-- start --

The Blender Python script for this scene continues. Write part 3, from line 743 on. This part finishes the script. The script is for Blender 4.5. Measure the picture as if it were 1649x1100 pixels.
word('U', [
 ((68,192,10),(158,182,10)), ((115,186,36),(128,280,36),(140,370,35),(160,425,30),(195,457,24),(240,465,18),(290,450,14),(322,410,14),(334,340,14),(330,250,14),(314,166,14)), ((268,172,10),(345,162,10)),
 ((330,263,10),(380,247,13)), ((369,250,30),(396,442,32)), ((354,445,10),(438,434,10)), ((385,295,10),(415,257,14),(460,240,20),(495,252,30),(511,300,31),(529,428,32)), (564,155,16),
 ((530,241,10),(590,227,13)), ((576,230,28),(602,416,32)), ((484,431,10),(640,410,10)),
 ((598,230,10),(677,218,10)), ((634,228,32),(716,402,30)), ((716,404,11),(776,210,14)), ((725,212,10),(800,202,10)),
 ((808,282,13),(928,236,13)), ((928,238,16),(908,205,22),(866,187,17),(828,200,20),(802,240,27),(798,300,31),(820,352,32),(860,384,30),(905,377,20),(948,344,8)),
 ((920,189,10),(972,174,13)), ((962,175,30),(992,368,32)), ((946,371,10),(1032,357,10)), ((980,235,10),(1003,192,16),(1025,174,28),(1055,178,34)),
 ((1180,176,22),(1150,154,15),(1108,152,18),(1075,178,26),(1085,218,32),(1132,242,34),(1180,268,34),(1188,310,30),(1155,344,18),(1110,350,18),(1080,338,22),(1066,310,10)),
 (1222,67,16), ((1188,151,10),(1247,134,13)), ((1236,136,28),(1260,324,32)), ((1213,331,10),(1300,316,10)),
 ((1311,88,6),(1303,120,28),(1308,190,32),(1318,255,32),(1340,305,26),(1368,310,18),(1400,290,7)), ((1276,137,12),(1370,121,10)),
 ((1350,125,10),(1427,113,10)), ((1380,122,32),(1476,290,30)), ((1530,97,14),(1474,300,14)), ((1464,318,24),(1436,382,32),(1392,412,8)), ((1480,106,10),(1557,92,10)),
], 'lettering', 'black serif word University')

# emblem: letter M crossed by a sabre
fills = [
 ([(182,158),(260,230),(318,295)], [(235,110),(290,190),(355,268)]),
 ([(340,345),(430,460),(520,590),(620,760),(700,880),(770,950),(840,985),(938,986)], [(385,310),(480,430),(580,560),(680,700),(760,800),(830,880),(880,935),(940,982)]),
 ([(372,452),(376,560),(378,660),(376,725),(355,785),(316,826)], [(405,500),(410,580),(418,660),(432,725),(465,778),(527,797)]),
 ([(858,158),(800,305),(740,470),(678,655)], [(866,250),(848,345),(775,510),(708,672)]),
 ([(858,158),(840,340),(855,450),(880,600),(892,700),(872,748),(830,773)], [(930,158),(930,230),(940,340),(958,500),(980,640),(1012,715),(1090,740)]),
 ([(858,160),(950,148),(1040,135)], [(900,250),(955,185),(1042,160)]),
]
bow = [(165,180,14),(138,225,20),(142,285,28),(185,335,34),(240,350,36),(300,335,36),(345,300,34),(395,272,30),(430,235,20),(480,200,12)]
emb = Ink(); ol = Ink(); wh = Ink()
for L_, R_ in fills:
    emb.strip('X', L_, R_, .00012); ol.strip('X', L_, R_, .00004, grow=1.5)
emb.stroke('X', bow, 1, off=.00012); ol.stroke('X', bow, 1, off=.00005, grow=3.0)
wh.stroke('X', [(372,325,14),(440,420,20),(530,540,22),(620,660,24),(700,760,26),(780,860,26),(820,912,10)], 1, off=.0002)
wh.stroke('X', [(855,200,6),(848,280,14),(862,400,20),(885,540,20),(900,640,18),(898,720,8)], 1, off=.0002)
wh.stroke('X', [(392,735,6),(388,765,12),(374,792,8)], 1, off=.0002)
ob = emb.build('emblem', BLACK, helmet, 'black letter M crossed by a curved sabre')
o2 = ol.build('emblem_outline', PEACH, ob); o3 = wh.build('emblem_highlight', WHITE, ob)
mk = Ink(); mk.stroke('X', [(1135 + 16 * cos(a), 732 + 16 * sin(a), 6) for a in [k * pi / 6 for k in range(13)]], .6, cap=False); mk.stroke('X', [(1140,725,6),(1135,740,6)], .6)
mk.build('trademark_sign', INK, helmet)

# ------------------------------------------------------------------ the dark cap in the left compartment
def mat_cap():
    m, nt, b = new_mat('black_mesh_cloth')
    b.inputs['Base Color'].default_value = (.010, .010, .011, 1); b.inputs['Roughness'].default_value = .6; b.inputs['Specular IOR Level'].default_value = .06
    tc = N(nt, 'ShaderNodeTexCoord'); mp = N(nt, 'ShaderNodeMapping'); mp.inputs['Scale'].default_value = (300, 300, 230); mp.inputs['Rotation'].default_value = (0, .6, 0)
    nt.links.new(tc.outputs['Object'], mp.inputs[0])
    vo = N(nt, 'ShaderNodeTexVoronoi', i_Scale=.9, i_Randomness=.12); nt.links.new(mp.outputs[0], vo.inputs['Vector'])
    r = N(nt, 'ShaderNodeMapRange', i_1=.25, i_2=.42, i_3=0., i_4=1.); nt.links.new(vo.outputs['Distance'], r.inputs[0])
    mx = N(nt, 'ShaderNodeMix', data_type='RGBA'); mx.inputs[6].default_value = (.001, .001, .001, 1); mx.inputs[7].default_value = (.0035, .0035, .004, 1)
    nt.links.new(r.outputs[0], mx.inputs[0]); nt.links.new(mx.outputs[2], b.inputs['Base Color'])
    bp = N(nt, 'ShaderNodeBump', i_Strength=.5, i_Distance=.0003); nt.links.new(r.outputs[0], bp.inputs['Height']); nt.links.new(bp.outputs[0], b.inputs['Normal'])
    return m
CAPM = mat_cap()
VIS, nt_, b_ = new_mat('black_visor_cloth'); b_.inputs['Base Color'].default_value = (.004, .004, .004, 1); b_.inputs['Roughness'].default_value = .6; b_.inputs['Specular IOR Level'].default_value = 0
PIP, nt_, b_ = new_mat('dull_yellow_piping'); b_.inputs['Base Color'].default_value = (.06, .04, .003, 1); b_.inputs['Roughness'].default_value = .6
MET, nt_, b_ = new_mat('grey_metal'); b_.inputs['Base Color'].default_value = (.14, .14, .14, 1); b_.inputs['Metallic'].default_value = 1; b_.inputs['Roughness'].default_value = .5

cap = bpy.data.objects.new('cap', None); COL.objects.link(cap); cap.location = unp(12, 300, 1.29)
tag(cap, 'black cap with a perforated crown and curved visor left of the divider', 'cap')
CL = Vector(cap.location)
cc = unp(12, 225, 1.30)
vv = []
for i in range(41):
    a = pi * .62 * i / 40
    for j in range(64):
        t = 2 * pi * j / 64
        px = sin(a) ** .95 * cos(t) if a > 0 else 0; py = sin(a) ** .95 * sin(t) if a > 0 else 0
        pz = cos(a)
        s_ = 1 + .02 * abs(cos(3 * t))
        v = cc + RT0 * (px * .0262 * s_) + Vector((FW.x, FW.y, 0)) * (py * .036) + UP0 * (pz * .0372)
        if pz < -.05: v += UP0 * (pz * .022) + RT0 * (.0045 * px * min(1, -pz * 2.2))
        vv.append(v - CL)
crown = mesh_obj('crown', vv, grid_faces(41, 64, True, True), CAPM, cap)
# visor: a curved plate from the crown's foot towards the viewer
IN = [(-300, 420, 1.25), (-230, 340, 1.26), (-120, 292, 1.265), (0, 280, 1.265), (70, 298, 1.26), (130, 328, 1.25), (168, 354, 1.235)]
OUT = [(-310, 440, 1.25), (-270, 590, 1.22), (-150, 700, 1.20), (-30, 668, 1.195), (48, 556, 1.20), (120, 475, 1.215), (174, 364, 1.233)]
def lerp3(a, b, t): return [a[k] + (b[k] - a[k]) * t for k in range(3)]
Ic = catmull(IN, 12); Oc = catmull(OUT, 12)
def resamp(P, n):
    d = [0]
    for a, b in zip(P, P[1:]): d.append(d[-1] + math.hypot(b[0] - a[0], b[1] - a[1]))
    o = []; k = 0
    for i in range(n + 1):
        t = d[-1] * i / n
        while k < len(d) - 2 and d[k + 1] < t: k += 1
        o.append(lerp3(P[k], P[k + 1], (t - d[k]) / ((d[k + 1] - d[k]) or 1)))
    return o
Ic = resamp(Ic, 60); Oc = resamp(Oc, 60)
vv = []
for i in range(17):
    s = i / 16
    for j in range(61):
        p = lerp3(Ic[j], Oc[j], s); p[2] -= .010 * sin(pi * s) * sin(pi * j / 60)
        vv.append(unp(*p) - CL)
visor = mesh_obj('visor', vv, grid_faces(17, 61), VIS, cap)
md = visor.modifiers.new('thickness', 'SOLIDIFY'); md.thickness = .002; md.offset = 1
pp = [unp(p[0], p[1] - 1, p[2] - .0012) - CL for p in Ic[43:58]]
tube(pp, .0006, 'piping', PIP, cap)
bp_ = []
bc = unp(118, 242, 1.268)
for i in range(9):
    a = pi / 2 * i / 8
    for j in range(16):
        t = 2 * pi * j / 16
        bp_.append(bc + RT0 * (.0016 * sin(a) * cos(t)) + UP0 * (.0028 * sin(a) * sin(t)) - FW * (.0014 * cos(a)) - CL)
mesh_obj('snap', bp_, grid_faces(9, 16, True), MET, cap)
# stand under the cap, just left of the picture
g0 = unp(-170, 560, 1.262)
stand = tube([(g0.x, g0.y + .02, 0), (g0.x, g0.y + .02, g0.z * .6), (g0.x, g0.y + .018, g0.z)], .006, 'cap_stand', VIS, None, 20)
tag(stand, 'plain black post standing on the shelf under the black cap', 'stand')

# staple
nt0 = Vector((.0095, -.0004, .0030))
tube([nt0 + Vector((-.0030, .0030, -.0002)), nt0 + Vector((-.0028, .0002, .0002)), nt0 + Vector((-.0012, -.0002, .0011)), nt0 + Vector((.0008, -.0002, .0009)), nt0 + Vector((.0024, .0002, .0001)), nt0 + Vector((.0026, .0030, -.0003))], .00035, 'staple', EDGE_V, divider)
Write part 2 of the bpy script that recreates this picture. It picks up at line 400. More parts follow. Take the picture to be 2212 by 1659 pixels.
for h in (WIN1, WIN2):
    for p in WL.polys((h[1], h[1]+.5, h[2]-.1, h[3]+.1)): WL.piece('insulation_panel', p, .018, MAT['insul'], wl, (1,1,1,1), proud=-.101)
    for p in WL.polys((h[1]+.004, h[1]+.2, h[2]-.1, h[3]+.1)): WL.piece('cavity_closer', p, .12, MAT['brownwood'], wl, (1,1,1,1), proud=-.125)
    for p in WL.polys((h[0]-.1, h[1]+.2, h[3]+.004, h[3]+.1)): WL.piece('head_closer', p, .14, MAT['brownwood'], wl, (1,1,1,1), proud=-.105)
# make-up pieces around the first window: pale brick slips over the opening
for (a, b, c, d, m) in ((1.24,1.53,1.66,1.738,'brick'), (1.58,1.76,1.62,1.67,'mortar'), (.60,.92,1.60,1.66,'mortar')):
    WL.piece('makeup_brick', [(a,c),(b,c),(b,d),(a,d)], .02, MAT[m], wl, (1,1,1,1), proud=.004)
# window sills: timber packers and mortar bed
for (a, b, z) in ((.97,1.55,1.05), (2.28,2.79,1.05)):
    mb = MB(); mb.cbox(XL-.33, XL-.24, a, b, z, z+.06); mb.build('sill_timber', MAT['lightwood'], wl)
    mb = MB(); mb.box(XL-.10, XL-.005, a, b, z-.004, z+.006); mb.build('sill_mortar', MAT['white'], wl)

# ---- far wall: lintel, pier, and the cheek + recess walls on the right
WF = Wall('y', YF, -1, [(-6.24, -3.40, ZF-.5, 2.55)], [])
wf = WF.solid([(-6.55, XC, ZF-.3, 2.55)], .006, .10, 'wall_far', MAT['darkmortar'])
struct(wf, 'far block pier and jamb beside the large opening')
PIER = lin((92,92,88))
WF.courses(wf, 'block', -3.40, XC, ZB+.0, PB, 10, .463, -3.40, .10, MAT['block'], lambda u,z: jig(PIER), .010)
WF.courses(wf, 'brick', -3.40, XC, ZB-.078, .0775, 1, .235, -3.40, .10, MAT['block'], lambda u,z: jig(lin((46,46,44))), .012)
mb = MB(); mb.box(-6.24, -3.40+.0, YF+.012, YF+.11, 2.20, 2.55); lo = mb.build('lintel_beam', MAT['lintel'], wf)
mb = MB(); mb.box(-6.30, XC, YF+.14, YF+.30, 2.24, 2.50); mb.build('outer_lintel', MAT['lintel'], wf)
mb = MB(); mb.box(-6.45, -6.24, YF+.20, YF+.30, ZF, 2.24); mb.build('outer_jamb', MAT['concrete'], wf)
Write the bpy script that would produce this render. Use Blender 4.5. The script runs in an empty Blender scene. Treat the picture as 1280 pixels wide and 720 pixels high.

-- end --

— SHORT TASK —
Pull out each line containing the word "scene" and copy it.

— ANSWER TO THIS PROBLEM —
The Blender Python script for this scene continues. Write part 3, from line 743 on. This part finishes the script. The script is for Blender 4.5. Measure the picture as if it were 1649x1100 pixels.
Write the bpy script that would produce this render. Use Blender 4.5. The script runs in an empty Blender scene. Treat the picture as 1280 pixels wide and 720 pixels high.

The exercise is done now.